(Scenes as source code)
┄┄┄┄┄┄┄┄┄┄

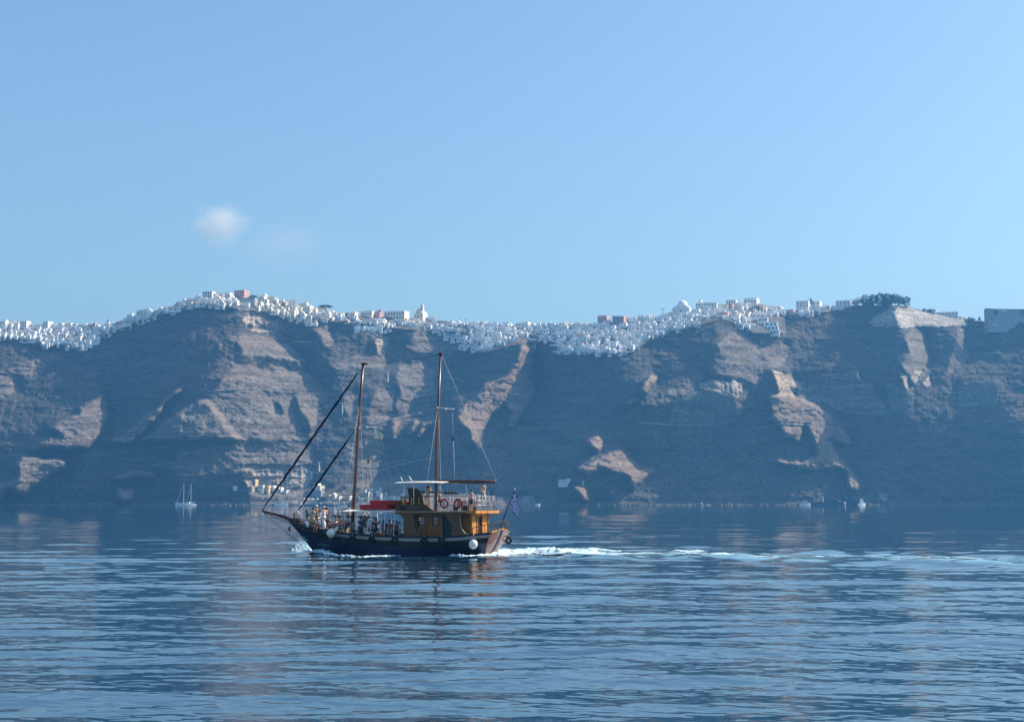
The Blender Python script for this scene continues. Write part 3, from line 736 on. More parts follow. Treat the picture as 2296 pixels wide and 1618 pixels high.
# ---- bow bulwark rail
def rail_line(x0, x1, side, h, inset=.1, n=14):
    return [Vector((x0+(x1-x0)*i/n, side*max(beam(x0+(x1-x0)*i/n)-inset, .08), sheer(x0+(x1-x0)*i/n)+h)) for i in range(n+1)]
for side in (1,-1):
    m = MB(); m.tube(rail_line(12.9, 19.35, side, .46), .04, 6); br = part(m, 'bow_rail', M_['dkwood'], smooth=True)
    for i in range(9):
        x = 13.1+i*.76; y = side*max(beam(x)-.1,.08); m = MB(); m.box((x,y,sheer(x)+.22), (.09,.09,.48)); part(m, 'rail_post', M_['mast'], br)
for zx in (568,):
    m = MB(); m.box(Vector((19.35,0,3.0)), (.16,.2,.9)); part(m, 'bow_bitt', M_['tran'])
m = MB(); p = Vector((18.3,-.35,3.3)); m.box(p, (.12,.12,.75)); m.box(p+Vector((0,0,.36)), (.22,.3,.08)); part(m, 'bow_bitt', M_['dkwood'])
m = MB(); m.tube([Vector((19.2,.1,3.45)), Vector((18.9,0,3.62)), Vector((18.3,-.35,3.55)), Vector((17.3,-.7,3.45))], .02, 5); part(m, 'mooring_line', M_['rope'])
m = MB()
for k in range(7):
    a = k*.9; m.tube([Vector((19.0,.05,3.65)), Vector((19.0+.18*math.cos(a),.05+.12*math.sin(a),3.4)), Vector((19.0+.2*math.cos(a),.05+.14*math.sin(a),3.05+.05*(k%3)))], .03, 5)
part(m, 'rope_coil', M_['rope'], smooth=True)
# side guard rail amidships and its posts
for side in (1,-1):
    m = MB(); m.tube([z1(1200,1052,2.15) if side > 0 else Vector((13.4,-2.1,2.4)), Vector((12.0,side*2.35,sheer(12)+.42)), Vector((8.6,side*2.45,sheer(8.6)+.42))], .03, 6)
    gr = part(m, 'side_rail', M_['dkwood'], smooth=True)
# ---- canopy over the well deck
m = MB()
cx0, cx1, cz = 8.45, 13.6, 3.62
rows = [[Vector((cx0+(cx1-cx0)*i/10, y, cz+.10*(1-(y/1.9)**2))) for y in np.linspace(-1.9,1.9,9)] for i in range(11)]
m.grid(rows); m.grid([[p-Vector((0,0,.05)) for p in r[::-1]] for r in rows])
edge = [r[0] for r in rows]+[p for p in rows[-1][1:-1]]+[r[-1] for r in rows[::-1]]+[p for p in rows[0][1:-1]][::-1]
for i in range(len(edge)): m.add([edge[i], edge[(i+1)%len(edge)], edge[(i+1)%len(edge)]-Vector((0,0,.05)), edge[i]-Vector((0,0,.05))], [(0,1,2,3)])
can = part(m, 'canopy_roof', M_['cream'])
for x in (13.35, 12.1, 10.75, 9.45, 8.55):
    for side in (1,-1):
        m = MB(); m.tube([(x, side*(2.15 if x < 13 else 2.0), deckz(x)+.05), (x, side*1.8, cz+.02)], .032, 7); part(m, 'canopy_post', M_['white'], can, True)
# boarding ladder by the foremast
lad = MB()
for yy, off in ((1.0,0), (.45,0)):
    A = z1(1238 if yy > .9 else 1322, 582, yy); 
    lad.tube([A+Vector((-.12,0,-.06)), A, A+Vector((.1,0,-.05)), A+Vector((.16,0,-1.1)), A+Vector((.42,0,-2.2))], .025, 6)
ld = part(lad, 'boarding_ladder', M_['steel'], smooth=True)
lad = MB(); A = z1(1300,830,1.0); lad.tube([A+Vector((.9,0,-.35)), A+Vector((.7,0,-.05)), A+Vector((-.1,0,.12)), A+Vector((-.15,0,-.1)), A+Vector((.3,0,-.6))], .025, 6)
lad.tube([A+Vector((.9,-.5,-.35)), A+Vector((.7,-.5,-.05)), A+Vector((-.1,-.5,.12))], .025, 6); part(lad, 'ladder_hoop', M_['steel'], ld, True)
for zy in (630,692,755,820,880):
    m = MB(); p0 = z1(1195 if zy == 630 else 1215, zy, 1.05); q0 = z1(1400 if zy == 630 else 1308, zy, .4); m.bar(p0, q0, .12, .05); part(m, 'rung', M_['dkwood'], ld)
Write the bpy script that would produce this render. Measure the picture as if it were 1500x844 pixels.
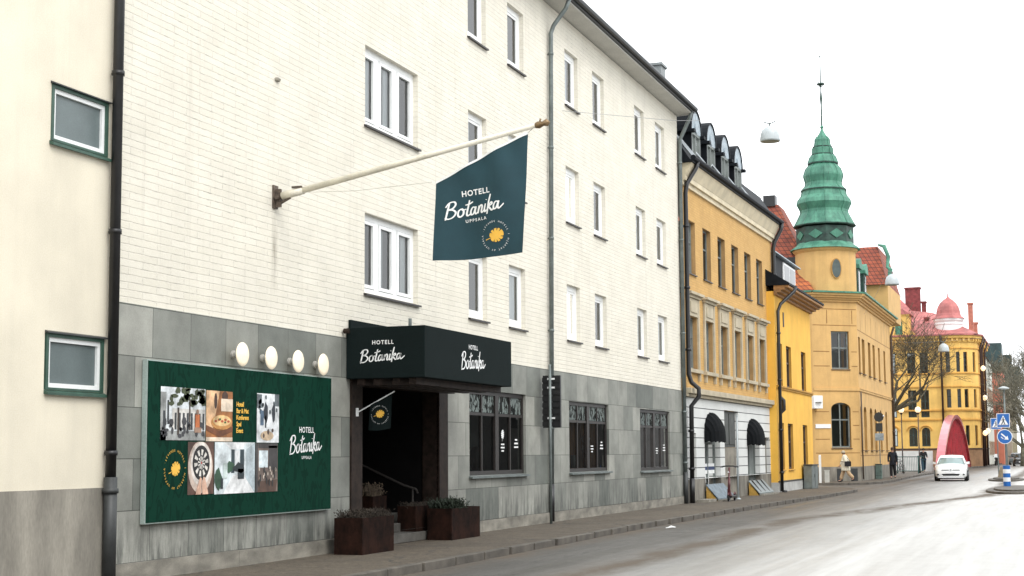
import bpy, bmesh, math, random
from mathutils import Vector, Matrix
random.seed(7)
for o in list(bpy.data.objects): bpy.data.objects.remove(o)
S = bpy.context.scene
C = S.collection
R = math.radians
# ---------------------------------------------------------------- camera
cam_d = bpy.data.cameras.new('camera'); cam = bpy.data.objects.new('camera', cam_d); C.objects.link(cam)
cr = Vector((0.9395874343680012, 0.3422391404723154, -0.006915483101553787))
cu = Vector((0.039845705151036984, -0.08928310531726483, 0.9952089463454008))
cf = Vector((-0.3399820185815328, 0.9353613728573984, 0.0975260437398611))
rot = Matrix((cr, cu, -cf)).transposed().to_4x4()
cam.matrix_world = Matrix.Translation((11.2796, 0, 1.70)) @ rot
cam_d.sensor_width = 36; cam_d.lens = 52.8; cam_d.shift_y = 28/1500
cam_d.clip_start = 0.1; cam_d.clip_end = 3000
S.camera = cam
# ---------------------------------------------------------------- sky and sun (overcast)
SUN_EL, SUN_AZ = 48, 125      # azimuth measured from +Y towards +X
w = bpy.data.worlds.new('World'); S.world = w; w.use_nodes = True
nt = w.node_tree; nt.nodes.clear()
sky = nt.nodes.new('ShaderNodeTexSky'); sky.sky_type = 'NISHITA'; sky.sun_disc = False
sky.sun_elevation = R(SUN_EL); sky.sun_rotation = R(SUN_AZ)
sky.dust_density = 4.0; sky.air_density = 1.0
hs = nt.nodes.new('ShaderNodeHueSaturation'); hs.inputs['Saturation'].default_value = 0.14
bg = nt.nodes.new('ShaderNodeBackground'); bg.inputs['Strength'].default_value = 0.15
wo = nt.nodes.new('ShaderNodeOutputWorld')
nt.links.new(sky.outputs[0], hs.inputs['Color']); cl = nt.nodes.new('ShaderNodeMix'); cl.data_type = 'RGBA'; cl.inputs[0].default_value = .8; cl.inputs[7].default_value = (10.2, 10.5, 10.8, 1)   # even cloud cover
nt.links.new(hs.outputs[0], cl.inputs[6]); nt.links.new(cl.outputs[2], bg.inputs[0]); nt.links.new(bg.outputs[0], wo.inputs[0])
sd = bpy.data.lights.new('sun', 'SUN'); sd.energy = 0.9; sd.angle = R(25); sd.color = (1, .97, .92)
sun = bpy.data.objects.new('sun', sd); C.objects.link(sun)
dv = Vector((math.sin(R(SUN_AZ))*math.cos(R(SUN_EL)), math.cos(R(SUN_AZ))*math.cos(R(SUN_EL)), math.sin(R(SUN_EL))))
sun.rotation_euler = dv.to_track_quat('Z', 'Y').to_euler(); sun.location = dv*60
S.view_settings.view_transform = 'Standard'; S.view_settings.look = 'None'
S.view_settings.exposure = 0.58; S.view_settings.gamma = 1; S.view_settings.use_curve_mapping = False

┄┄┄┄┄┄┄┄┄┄

→ AIM OF THE TASK
Omit the pictures and give the material again, exactly and in full.

→ TASK RESULT
The Blender Python script for this scene continues. Write part 3, from line 736 on. More parts follow. Treat the picture as 2296 pixels wide and 1618 pixels high.
# ---- bow bulwark rail
def rail_line(x0, x1, side, h, inset=.1, n=14):
    return [Vector((x0+(x1-x0)*i/n, side*max(beam(x0+(x1-x0)*i/n)-inset, .08), sheer(x0+(x1-x0)*i/n)+h)) for i in range(n+1)]
for side in (1,-1):
    m = MB(); m.tube(rail_line(12.9, 19.35, side, .46), .04, 6); br = part(m, 'bow_rail', M_['dkwood'], smooth=True)
    for i in range(9):
        x = 13.1+i*.76; y = side*max(beam(x)-.1,.08); m = MB(); m.box((x,y,sheer(x)+.22), (.09,.09,.48)); part(m, 'rail_post', M_['mast'], br)
for zx in (568,):
    m = MB(); m.box(Vector((19.35,0,3.0)), (.16,.2,.9)); part(m, 'bow_bitt', M_['tran'])
m = MB(); p = Vector((18.3,-.35,3.3)); m.box(p, (.12,.12,.75)); m.box(p+Vector((0,0,.36)), (.22,.3,.08)); part(m, 'bow_bitt', M_['dkwood'])
m = MB(); m.tube([Vector((19.2,.1,3.45)), Vector((18.9,0,3.62)), Vector((18.3,-.35,3.55)), Vector((17.3,-.7,3.45))], .02, 5); part(m, 'mooring_line', M_['rope'])
m = MB()
for k in range(7):
    a = k*.9; m.tube([Vector((19.0,.05,3.65)), Vector((19.0+.18*math.cos(a),.05+.12*math.sin(a),3.4)), Vector((19.0+.2*math.cos(a),.05+.14*math.sin(a),3.05+.05*(k%3)))], .03, 5)
part(m, 'rope_coil', M_['rope'], smooth=True)
# side guard rail amidships and its posts
for side in (1,-1):
    m = MB(); m.tube([z1(1200,1052,2.15) if side > 0 else Vector((13.4,-2.1,2.4)), Vector((12.0,side*2.35,sheer(12)+.42)), Vector((8.6,side*2.45,sheer(8.6)+.42))], .03, 6)
    gr = part(m, 'side_rail', M_['dkwood'], smooth=True)
# ---- canopy over the well deck
m = MB()
cx0, cx1, cz = 8.45, 13.6, 3.62
rows = [[Vector((cx0+(cx1-cx0)*i/10, y, cz+.10*(1-(y/1.9)**2))) for y in np.linspace(-1.9,1.9,9)] for i in range(11)]
m.grid(rows); m.grid([[p-Vector((0,0,.05)) for p in r[::-1]] for r in rows])
edge = [r[0] for r in rows]+[p for p in rows[-1][1:-1]]+[r[-1] for r in rows[::-1]]+[p for p in rows[0][1:-1]][::-1]
for i in range(len(edge)): m.add([edge[i], edge[(i+1)%len(edge)], edge[(i+1)%len(edge)]-Vector((0,0,.05)), edge[i]-Vector((0,0,.05))], [(0,1,2,3)])
can = part(m, 'canopy_roof', M_['cream'])
for x in (13.35, 12.1, 10.75, 9.45, 8.55):
    for side in (1,-1):
        m = MB(); m.tube([(x, side*(2.15 if x < 13 else 2.0), deckz(x)+.05), (x, side*1.8, cz+.02)], .032, 7); part(m, 'canopy_post', M_['white'], can, True)
# boarding ladder by the foremast
lad = MB()
for yy, off in ((1.0,0), (.45,0)):
    A = z1(1238 if yy > .9 else 1322, 582, yy); 
    lad.tube([A+Vector((-.12,0,-.06)), A, A+Vector((.1,0,-.05)), A+Vector((.16,0,-1.1)), A+Vector((.42,0,-2.2))], .025, 6)
ld = part(lad, 'boarding_ladder', M_['steel'], smooth=True)
lad = MB(); A = z1(1300,830,1.0); lad.tube([A+Vector((.9,0,-.35)), A+Vector((.7,0,-.05)), A+Vector((-.1,0,.12)), A+Vector((-.15,0,-.1)), A+Vector((.3,0,-.6))], .025, 6)
lad.tube([A+Vector((.9,-.5,-.35)), A+Vector((.7,-.5,-.05)), A+Vector((-.1,-.5,.12))], .025, 6); part(lad, 'ladder_hoop', M_['steel'], ld, True)
for zy in (630,692,755,820,880):
    m = MB(); p0 = z1(1195 if zy == 630 else 1215, zy, 1.05); q0 = z1(1400 if zy == 630 else 1308, zy, .4); m.bar(p0, q0, .12, .05); part(m, 'rung', M_['dkwood'], ld)
Write the bpy script that would produce this render. Measure the picture as if it were 1500x844 pixels.
import bpy, bmesh, math, random
from mathutils import Vector, Matrix
random.seed(7)
for o in list(bpy.data.objects): bpy.data.objects.remove(o)
S = bpy.context.scene
C = S.collection
R = math.radians
# ---------------------------------------------------------------- camera
cam_d = bpy.data.cameras.new('camera'); cam = bpy.data.objects.new('camera', cam_d); C.objects.link(cam)
cr = Vector((0.9395874343680012, 0.3422391404723154, -0.006915483101553787))
cu = Vector((0.039845705151036984, -0.08928310531726483, 0.9952089463454008))
cf = Vector((-0.3399820185815328, 0.9353613728573984, 0.0975260437398611))
rot = Matrix((cr, cu, -cf)).transposed().to_4x4()
cam.matrix_world = Matrix.Translation((11.2796, 0, 1.70)) @ rot
cam_d.sensor_width = 36; cam_d.lens = 52.8; cam_d.shift_y = 28/1500
cam_d.clip_start = 0.1; cam_d.clip_end = 3000
S.camera = cam
# ---------------------------------------------------------------- sky and sun (overcast)
SUN_EL, SUN_AZ = 48, 125      # azimuth measured from +Y towards +X
w = bpy.data.worlds.new('World'); S.world = w; w.use_nodes = True
nt = w.node_tree; nt.nodes.clear()
sky = nt.nodes.new('ShaderNodeTexSky'); sky.sky_type = 'NISHITA'; sky.sun_disc = False
sky.sun_elevation = R(SUN_EL); sky.sun_rotation = R(SUN_AZ)
sky.dust_density = 4.0; sky.air_density = 1.0
hs = nt.nodes.new('ShaderNodeHueSaturation'); hs.inputs['Saturation'].default_value = 0.14
bg = nt.nodes.new('ShaderNodeBackground'); bg.inputs['Strength'].default_value = 0.15
wo = nt.nodes.new('ShaderNodeOutputWorld')
nt.links.new(sky.outputs[0], hs.inputs['Color']); cl = nt.nodes.new('ShaderNodeMix'); cl.data_type = 'RGBA'; cl.inputs[0].default_value = .8; cl.inputs[7].default_value = (10.2, 10.5, 10.8, 1)   # even cloud cover
nt.links.new(hs.outputs[0], cl.inputs[6]); nt.links.new(cl.outputs[2], bg.inputs[0]); nt.links.new(bg.outputs[0], wo.inputs[0])
sd = bpy.data.lights.new('sun', 'SUN'); sd.energy = 0.9; sd.angle = R(25); sd.color = (1, .97, .92)
sun = bpy.data.objects.new('sun', sd); C.objects.link(sun)
dv = Vector((math.sin(R(SUN_AZ))*math.cos(R(SUN_EL)), math.cos(R(SUN_AZ))*math.cos(R(SUN_EL)), math.sin(R(SUN_EL))))
sun.rotation_euler = dv.to_track_quat('Z', 'Y').to_euler(); sun.location = dv*60
S.view_settings.view_transform = 'Standard'; S.view_settings.look = 'None'
S.view_settings.exposure = 0.58; S.view_settings.gamma = 1; S.view_settings.use_curve_mapping = False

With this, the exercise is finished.